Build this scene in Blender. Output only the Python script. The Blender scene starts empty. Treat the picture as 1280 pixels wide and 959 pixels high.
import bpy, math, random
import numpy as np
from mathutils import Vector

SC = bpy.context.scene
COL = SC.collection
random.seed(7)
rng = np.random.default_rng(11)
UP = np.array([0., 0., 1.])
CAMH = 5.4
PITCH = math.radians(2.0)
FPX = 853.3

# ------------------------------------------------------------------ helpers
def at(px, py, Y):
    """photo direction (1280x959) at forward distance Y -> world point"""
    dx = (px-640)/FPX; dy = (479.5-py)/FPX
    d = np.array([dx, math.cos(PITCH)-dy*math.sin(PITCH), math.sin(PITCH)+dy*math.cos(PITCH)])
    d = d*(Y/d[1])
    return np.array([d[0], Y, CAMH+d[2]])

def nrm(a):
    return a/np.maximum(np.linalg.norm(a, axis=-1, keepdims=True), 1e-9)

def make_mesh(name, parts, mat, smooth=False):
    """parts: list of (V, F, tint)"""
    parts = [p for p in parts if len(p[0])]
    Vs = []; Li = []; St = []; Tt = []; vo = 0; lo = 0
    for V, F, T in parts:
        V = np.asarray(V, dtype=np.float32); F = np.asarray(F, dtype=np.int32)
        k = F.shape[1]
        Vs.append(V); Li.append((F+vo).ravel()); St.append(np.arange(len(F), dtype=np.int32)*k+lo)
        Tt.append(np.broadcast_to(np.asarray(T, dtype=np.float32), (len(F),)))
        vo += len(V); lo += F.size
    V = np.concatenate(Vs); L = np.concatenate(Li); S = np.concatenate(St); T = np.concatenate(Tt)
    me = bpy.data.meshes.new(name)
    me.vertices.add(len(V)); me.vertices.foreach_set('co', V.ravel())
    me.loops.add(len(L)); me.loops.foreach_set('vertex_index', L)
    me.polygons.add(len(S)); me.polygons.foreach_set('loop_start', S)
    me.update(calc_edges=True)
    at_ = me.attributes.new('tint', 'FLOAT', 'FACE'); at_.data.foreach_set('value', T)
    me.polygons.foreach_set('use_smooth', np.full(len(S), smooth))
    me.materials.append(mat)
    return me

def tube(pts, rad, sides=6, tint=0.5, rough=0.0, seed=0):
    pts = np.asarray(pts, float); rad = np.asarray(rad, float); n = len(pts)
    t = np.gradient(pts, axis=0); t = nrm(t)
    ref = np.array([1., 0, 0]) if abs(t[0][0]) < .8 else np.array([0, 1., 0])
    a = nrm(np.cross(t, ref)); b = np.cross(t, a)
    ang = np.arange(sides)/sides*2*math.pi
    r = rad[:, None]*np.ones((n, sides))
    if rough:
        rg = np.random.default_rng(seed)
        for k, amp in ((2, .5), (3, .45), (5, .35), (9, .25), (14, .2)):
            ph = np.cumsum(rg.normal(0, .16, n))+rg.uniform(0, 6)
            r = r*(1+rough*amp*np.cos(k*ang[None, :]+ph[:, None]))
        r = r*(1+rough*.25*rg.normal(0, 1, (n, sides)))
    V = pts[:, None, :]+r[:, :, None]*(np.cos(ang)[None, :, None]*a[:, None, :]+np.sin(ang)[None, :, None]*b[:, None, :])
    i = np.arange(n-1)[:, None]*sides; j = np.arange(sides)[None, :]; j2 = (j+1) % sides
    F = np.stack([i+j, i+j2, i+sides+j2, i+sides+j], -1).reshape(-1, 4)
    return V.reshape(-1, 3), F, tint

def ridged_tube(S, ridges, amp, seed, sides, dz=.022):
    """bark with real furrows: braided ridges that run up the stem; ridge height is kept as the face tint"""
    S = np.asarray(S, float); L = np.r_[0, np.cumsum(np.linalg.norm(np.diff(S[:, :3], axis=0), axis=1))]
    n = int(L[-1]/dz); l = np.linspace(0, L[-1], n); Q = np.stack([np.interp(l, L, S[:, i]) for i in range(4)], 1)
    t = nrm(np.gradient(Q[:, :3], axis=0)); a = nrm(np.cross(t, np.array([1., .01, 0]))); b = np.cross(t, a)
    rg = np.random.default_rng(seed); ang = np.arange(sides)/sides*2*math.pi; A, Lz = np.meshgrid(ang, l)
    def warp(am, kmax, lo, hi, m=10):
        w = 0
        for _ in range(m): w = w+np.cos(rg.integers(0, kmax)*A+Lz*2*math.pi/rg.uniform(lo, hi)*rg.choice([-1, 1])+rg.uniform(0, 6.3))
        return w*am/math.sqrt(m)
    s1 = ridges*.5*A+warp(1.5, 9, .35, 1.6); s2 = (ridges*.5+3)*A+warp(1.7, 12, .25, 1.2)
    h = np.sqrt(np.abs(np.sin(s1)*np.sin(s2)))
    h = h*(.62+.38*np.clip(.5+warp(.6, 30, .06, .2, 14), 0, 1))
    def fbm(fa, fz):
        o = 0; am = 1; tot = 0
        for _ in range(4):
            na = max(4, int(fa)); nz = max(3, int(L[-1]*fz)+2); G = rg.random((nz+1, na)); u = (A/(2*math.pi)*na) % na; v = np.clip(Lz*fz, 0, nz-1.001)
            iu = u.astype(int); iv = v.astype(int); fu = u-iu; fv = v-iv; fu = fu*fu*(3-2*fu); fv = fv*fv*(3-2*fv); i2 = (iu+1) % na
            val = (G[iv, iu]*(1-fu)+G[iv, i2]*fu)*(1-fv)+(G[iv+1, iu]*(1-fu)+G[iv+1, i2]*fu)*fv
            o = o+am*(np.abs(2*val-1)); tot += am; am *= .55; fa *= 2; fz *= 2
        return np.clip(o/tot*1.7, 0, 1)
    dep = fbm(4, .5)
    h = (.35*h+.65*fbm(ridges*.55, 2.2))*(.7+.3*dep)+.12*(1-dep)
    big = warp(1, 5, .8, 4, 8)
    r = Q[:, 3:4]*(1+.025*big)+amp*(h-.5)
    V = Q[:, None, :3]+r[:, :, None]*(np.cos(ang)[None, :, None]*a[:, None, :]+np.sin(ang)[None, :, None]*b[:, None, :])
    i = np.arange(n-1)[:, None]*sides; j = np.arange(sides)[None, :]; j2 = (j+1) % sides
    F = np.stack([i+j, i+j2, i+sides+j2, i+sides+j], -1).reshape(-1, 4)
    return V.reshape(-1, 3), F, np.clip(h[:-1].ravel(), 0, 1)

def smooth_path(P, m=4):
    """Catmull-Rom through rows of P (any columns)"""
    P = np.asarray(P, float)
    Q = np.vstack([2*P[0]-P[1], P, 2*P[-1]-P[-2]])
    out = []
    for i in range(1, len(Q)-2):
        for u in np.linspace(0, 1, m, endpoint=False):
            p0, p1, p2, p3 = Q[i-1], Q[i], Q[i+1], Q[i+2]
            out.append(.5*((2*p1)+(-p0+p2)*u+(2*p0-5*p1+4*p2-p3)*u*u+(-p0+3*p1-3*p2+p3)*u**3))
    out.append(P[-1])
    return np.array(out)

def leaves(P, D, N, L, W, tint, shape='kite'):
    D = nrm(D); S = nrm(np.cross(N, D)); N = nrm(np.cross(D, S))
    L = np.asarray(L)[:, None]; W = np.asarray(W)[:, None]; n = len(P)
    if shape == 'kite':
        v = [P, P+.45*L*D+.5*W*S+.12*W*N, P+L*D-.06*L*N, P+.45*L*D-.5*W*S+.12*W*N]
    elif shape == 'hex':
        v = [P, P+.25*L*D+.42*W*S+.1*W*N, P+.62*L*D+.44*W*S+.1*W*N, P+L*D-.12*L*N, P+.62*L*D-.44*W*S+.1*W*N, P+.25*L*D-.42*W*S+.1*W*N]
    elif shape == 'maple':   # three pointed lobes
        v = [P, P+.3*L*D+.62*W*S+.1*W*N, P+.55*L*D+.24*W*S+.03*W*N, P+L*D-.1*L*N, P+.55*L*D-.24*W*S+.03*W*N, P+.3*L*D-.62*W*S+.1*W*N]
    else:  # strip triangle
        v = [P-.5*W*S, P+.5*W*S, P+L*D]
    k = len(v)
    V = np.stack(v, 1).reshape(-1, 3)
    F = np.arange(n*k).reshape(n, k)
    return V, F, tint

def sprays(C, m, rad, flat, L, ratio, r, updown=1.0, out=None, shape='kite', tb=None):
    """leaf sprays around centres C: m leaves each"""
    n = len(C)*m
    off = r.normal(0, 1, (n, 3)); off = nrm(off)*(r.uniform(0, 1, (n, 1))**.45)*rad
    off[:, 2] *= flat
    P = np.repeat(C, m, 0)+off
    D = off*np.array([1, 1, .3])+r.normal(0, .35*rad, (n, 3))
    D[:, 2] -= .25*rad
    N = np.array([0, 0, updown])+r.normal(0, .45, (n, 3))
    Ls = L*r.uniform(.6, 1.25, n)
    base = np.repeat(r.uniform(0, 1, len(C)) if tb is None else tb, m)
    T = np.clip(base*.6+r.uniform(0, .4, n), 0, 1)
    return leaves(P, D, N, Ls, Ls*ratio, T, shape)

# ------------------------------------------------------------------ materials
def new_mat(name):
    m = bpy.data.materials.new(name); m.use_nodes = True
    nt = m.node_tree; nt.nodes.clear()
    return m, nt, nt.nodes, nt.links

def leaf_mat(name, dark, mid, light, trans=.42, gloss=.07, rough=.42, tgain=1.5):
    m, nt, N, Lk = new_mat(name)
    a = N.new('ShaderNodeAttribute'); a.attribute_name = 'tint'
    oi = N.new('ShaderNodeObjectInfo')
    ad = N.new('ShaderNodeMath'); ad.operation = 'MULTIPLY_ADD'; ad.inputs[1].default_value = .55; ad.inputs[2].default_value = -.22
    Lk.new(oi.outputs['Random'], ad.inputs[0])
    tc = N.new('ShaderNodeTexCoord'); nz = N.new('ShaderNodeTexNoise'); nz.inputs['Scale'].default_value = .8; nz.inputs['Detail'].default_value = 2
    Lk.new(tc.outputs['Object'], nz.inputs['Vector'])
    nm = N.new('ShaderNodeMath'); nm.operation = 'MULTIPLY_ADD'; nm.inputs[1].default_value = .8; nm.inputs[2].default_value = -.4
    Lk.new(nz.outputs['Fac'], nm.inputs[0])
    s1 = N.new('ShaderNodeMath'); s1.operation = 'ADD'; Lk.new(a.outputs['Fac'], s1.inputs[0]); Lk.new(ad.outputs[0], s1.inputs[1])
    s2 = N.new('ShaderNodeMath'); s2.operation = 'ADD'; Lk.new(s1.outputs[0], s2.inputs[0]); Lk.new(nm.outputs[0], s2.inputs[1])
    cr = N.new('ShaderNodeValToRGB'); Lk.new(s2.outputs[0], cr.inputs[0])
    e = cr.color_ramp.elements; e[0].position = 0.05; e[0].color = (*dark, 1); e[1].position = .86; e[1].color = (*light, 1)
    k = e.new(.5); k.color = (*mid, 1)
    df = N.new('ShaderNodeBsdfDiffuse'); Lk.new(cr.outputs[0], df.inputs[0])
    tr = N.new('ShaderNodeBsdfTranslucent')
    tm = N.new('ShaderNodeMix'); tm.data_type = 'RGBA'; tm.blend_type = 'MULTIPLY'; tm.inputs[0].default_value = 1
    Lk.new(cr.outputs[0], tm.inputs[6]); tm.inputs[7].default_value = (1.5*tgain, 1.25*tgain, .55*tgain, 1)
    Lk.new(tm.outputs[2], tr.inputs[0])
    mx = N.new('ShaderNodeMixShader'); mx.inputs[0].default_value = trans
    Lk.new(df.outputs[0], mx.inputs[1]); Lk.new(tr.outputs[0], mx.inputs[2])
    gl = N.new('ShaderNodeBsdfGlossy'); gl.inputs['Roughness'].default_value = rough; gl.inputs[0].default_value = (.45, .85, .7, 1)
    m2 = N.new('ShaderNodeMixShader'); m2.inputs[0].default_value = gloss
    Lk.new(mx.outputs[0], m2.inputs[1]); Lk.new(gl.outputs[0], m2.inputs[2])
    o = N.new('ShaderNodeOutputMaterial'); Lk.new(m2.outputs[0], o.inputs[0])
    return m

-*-

— What is required —
Please print the material above exactly as it appears, from its first line through the line containing "return np.array([d[0], Y, CAMH+d[2]])", inclusive, and stop there.

— Exercise output —
Build this scene in Blender. Output only the Python script. The Blender scene starts empty. Treat the picture as 1280 pixels wide and 959 pixels high.
import bpy, math, random
import numpy as np
from mathutils import Vector

SC = bpy.context.scene
COL = SC.collection
random.seed(7)
rng = np.random.default_rng(11)
UP = np.array([0., 0., 1.])
CAMH = 5.4
PITCH = math.radians(2.0)
FPX = 853.3

# ------------------------------------------------------------------ helpers
def at(px, py, Y):
    """photo direction (1280x959) at forward distance Y -> world point"""
    dx = (px-640)/FPX; dy = (479.5-py)/FPX
    d = np.array([dx, math.cos(PITCH)-dy*math.sin(PITCH), math.sin(PITCH)+dy*math.cos(PITCH)])
    d = d*(Y/d[1])
    return np.array([d[0], Y, CAMH+d[2]])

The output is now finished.